**Material provided:**
══════════════════════════════

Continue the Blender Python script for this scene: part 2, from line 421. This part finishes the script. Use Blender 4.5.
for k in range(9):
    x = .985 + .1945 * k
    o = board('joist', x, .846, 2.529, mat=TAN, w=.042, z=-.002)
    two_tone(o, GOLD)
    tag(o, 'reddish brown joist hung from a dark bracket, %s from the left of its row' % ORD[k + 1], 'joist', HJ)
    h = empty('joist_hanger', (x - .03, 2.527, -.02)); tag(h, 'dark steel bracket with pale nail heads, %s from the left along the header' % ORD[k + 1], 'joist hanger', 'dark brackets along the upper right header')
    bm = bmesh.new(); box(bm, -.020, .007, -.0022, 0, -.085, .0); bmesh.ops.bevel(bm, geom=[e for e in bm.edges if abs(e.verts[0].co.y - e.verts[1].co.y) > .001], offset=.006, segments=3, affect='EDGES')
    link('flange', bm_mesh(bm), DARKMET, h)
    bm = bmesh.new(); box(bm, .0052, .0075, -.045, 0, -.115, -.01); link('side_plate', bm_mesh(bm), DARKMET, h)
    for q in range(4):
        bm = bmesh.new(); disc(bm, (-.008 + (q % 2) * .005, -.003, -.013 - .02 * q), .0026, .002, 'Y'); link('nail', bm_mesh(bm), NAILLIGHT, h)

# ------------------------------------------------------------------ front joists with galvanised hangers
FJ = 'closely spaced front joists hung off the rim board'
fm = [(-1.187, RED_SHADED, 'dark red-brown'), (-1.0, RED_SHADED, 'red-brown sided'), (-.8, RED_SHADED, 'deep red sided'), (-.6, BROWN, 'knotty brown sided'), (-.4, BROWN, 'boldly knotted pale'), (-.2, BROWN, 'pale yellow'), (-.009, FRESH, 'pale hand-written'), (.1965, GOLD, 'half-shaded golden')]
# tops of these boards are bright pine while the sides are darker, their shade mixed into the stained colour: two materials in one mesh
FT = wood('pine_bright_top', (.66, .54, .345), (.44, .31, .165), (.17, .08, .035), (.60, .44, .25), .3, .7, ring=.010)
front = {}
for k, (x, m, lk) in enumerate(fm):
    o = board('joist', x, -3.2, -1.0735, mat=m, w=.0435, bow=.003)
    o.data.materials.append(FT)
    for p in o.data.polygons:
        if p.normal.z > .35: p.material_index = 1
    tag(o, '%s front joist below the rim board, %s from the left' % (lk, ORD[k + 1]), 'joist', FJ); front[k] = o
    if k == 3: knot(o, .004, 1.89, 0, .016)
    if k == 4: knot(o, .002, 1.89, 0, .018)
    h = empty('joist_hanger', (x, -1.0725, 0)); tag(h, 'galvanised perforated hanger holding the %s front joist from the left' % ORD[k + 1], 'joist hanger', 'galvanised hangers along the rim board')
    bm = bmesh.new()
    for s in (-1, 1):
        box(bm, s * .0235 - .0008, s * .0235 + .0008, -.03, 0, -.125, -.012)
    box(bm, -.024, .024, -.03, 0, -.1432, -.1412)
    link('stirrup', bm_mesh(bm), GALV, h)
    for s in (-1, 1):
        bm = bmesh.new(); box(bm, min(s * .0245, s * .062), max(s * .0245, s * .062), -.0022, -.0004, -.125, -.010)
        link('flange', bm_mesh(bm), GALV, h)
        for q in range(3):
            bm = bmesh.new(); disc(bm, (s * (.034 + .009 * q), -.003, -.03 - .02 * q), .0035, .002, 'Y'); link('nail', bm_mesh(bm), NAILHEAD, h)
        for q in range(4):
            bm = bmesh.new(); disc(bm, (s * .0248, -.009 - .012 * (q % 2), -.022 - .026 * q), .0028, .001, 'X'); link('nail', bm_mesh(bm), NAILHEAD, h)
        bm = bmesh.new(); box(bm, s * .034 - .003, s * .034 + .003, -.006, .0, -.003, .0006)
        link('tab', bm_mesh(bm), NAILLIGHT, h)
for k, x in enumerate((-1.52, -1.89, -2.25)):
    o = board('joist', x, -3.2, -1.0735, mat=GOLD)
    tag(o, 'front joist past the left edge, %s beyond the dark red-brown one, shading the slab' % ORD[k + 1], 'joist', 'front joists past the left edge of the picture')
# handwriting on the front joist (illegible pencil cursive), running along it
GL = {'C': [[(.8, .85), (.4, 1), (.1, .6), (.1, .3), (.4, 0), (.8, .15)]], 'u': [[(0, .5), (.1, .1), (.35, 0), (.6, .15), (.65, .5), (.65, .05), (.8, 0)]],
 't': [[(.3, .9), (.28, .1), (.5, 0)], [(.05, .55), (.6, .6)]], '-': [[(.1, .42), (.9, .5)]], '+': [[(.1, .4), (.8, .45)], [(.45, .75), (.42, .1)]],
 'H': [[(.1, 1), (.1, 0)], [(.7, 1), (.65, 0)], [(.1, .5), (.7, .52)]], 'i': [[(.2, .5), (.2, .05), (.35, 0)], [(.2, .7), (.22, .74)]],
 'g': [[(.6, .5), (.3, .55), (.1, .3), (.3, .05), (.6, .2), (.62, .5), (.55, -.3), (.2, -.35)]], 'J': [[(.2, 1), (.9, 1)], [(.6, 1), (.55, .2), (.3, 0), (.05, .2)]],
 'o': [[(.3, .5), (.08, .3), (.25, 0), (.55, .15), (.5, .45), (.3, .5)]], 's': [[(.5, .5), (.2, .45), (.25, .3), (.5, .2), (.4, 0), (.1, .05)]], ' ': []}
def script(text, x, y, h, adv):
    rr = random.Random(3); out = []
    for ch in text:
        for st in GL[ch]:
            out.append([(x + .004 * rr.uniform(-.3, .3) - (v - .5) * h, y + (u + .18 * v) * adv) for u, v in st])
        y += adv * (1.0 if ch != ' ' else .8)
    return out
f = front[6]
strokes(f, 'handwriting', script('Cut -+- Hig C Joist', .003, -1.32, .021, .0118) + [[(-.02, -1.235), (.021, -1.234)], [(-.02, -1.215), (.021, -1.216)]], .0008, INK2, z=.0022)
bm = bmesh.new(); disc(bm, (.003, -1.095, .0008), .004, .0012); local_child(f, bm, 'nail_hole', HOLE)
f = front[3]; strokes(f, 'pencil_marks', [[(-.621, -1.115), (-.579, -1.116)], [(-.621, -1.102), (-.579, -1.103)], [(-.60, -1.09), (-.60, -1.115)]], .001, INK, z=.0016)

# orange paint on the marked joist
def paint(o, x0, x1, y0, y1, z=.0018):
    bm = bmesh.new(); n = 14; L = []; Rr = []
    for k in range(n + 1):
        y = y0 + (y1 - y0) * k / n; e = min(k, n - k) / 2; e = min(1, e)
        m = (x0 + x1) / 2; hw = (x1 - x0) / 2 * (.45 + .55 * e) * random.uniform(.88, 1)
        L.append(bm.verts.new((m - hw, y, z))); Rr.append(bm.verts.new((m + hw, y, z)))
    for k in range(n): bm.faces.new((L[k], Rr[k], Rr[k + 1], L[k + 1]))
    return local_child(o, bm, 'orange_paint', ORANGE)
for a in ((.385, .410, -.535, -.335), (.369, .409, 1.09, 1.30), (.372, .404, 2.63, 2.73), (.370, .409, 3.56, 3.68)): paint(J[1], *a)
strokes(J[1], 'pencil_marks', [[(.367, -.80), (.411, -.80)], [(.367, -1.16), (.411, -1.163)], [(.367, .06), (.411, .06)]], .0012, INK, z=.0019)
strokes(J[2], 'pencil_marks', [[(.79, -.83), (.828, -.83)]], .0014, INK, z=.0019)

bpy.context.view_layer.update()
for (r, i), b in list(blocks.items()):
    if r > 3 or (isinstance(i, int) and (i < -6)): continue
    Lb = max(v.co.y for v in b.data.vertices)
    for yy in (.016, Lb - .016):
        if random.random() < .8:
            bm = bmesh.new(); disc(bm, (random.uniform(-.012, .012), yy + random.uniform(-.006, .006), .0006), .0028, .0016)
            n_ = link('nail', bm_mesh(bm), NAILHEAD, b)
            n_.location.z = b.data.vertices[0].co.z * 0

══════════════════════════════

**What this task involves:** Will you return exactly the lines above from the one with "two_tone(o, GOLD)" down to the one with "bm = bmesh.new(); disc(bm, (-.008", counting both as part of the range?

**Final result:**
    two_tone(o, GOLD)
    tag(o, 'reddish brown joist hung from a dark bracket, %s from the left of its row' % ORD[k + 1], 'joist', HJ)
    h = empty('joist_hanger', (x - .03, 2.527, -.02)); tag(h, 'dark steel bracket with pale nail heads, %s from the left along the header' % ORD[k + 1], 'joist hanger', 'dark brackets along the upper right header')
    bm = bmesh.new(); box(bm, -.020, .007, -.0022, 0, -.085, .0); bmesh.ops.bevel(bm, geom=[e for e in bm.edges if abs(e.verts[0].co.y - e.verts[1].co.y) > .001], offset=.006, segments=3, affect='EDGES')
    link('flange', bm_mesh(bm), DARKMET, h)
    bm = bmesh.new(); box(bm, .0052, .0075, -.045, 0, -.115, -.01); link('side_plate', bm_mesh(bm), DARKMET, h)
    for q in range(4):
        bm = bmesh.new(); disc(bm, (-.008 + (q % 2) * .005, -.003, -.013 - .02 * q), .0026, .002, 'Y'); link('nail', bm_mesh(bm), NAILLIGHT, h)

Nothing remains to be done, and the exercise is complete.